◆ **AVAILABLE DATA**:
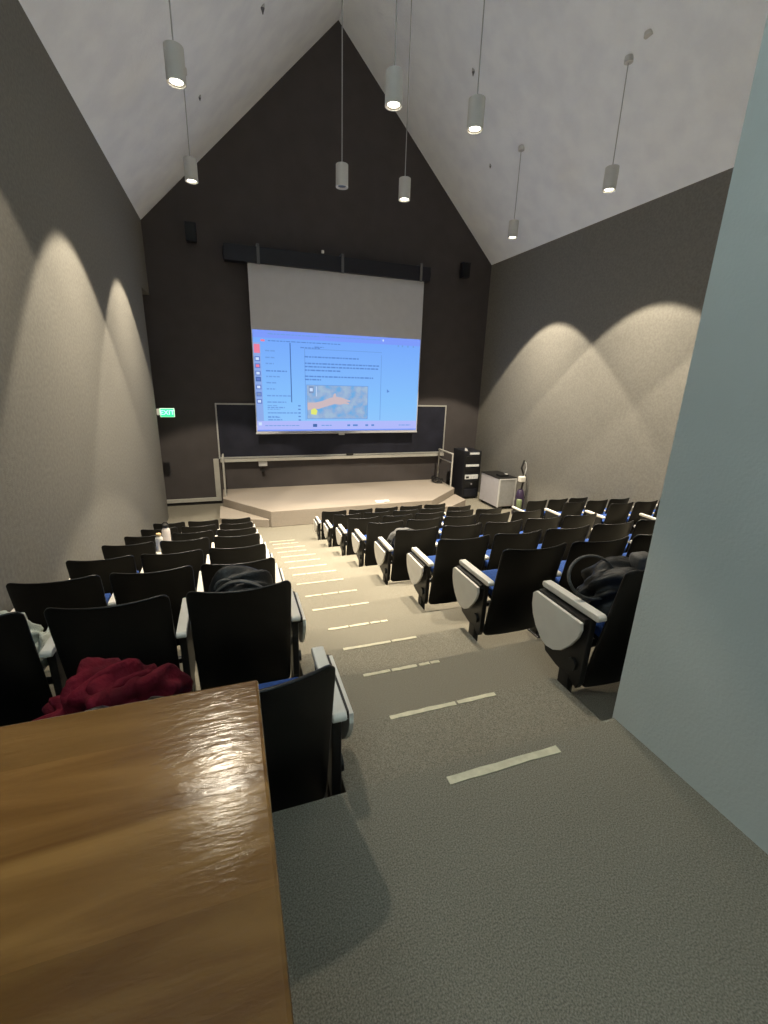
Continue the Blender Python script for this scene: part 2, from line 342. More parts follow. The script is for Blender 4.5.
poly_([(3.34, -.74), (3.37, -.58), (3.42, -.54), (3.45, -.58), (3.47, -.70)], c_org, 5)
poly_([(2.6, -1.24), (2.78, -1.26), (2.82, -1.12), (2.72, -1.04), (2.60, -1.10)], c_yel, 5)
q_(2.54, -.56, 2.70, -.34, c_gr, 4); q_(2.57, -.50, 2.67, -.40, c_wh, 5); q_(2.78, -.66, 2.80, -.34, c_wh, 4)
poly_([(5.26, -.38), (5.36, -.46), (5.26, -.50)], c_txt, 3)
q_(2.66, -1.66, 2.80, -1.56, c_dark, 3); dashes(2.95, 3.3, -1.61, .03, c_txt2)
for xx in (3.85, 4.05, 4.12, 4.5, 4.72): q_(xx, -1.64, xx+.1, -1.58, c_txt, 3)
dashes(1.1, 2.2, -1.61, .025, c_txt2); dashes(5.75, 6.2, -1.61, .03, c_txt2); q_(X0, Z0, X1, Z0+.05, c_top, 2)
finish(bmI, 'projected_page', IM, ps)

def wall_speaker(x, z, label):
    t = thing('wall_speaker', label, 'speaker', F(x, YW-.3, z), 0, 'black speakers on the front wall')
    obj('cabinet', M['housing'], t, lambda bm: prism(bm, [(-.11, -.19), (.11, -.19), (.12, .19), (-.12, .19)], 1, -.10, .08), bevel=.012)
    obj('grille', M['black'], t, lambda bm: box(bm, (-.1, -.112, -.17), (.1, -.10, .17)), bevel=.004)
    obj('wall_mount', M['steel'], t, lambda bm: (box(bm, (-.03, .08, -.03), (.03, .24, .03)), box(bm, (-.05, .225, -.08), (.05, .239, .08))))
wall_speaker(-.66, 3.70, 'black wall speaker high on the front wall left of the screen case')
wall_speaker(7.95, 3.58, 'black wall speaker high on the front wall right of the screen case')

# exit sign on the end of the left wall
ex = thing('exit_sign', 'glowing green exit sign sticking out from the end of the left wall', 'sign', F(-1.92, 14.1, -1.13))
oe = ex.location
obj('sign_frame', M['signw'], ex, lambda bm: lb(bm, (-1.84, 14.07, -1.26), (-1.46, 14.13, -1.01), oe), bevel=.01)
obj('mount_arm', M['white'], ex, lambda bm: lb(bm, (-1.92, 14.06, -1.20), (-1.84, 14.14, -1.03), oe), bevel=.004)
obj('sign_face', M['green'], ex, lambda bm: lb(bm, (-1.815, 14.062, -1.243), (-1.482, 14.068, -1.027), oe))
cu = bpy.data.curves.new('exit_text', 'FONT'); cu.body = 'EXIT'; cu.size = .145; cu.align_x = 'CENTER'; cu.align_y = 'CENTER'; cu.extrude = .001; cu.offset = .002
to = bpy.data.objects.new('tmp', cu); C.objects.link(to); bpy.context.view_layer.update()
me = bpy.data.meshes.new_from_object(to); bpy.data.objects.remove(to)
me.materials.append(M['exitl'])
tx = bpy.data.objects.new('lettering', me); C.objects.link(tx); tx.parent = ex; tx.rotation_euler = (math.pi/2, 0, 0); tx.location = F(-1.648, 14.055, -1.135)-oe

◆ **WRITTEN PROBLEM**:
Copy nothing but the lines from the first one in the listing through the line with "finish(bmI, 'projected_page', IM, ps)", and omit the pictures.

◆ **TASK SOLUTION**:
Continue the Blender Python script for this scene: part 2, from line 342. More parts follow. The script is for Blender 4.5.
poly_([(3.34, -.74), (3.37, -.58), (3.42, -.54), (3.45, -.58), (3.47, -.70)], c_org, 5)
poly_([(2.6, -1.24), (2.78, -1.26), (2.82, -1.12), (2.72, -1.04), (2.60, -1.10)], c_yel, 5)
q_(2.54, -.56, 2.70, -.34, c_gr, 4); q_(2.57, -.50, 2.67, -.40, c_wh, 5); q_(2.78, -.66, 2.80, -.34, c_wh, 4)
poly_([(5.26, -.38), (5.36, -.46), (5.26, -.50)], c_txt, 3)
q_(2.66, -1.66, 2.80, -1.56, c_dark, 3); dashes(2.95, 3.3, -1.61, .03, c_txt2)
for xx in (3.85, 4.05, 4.12, 4.5, 4.72): q_(xx, -1.64, xx+.1, -1.58, c_txt, 3)
dashes(1.1, 2.2, -1.61, .025, c_txt2); dashes(5.75, 6.2, -1.61, .03, c_txt2); q_(X0, Z0, X1, Z0+.05, c_top, 2)
finish(bmI, 'projected_page', IM, ps)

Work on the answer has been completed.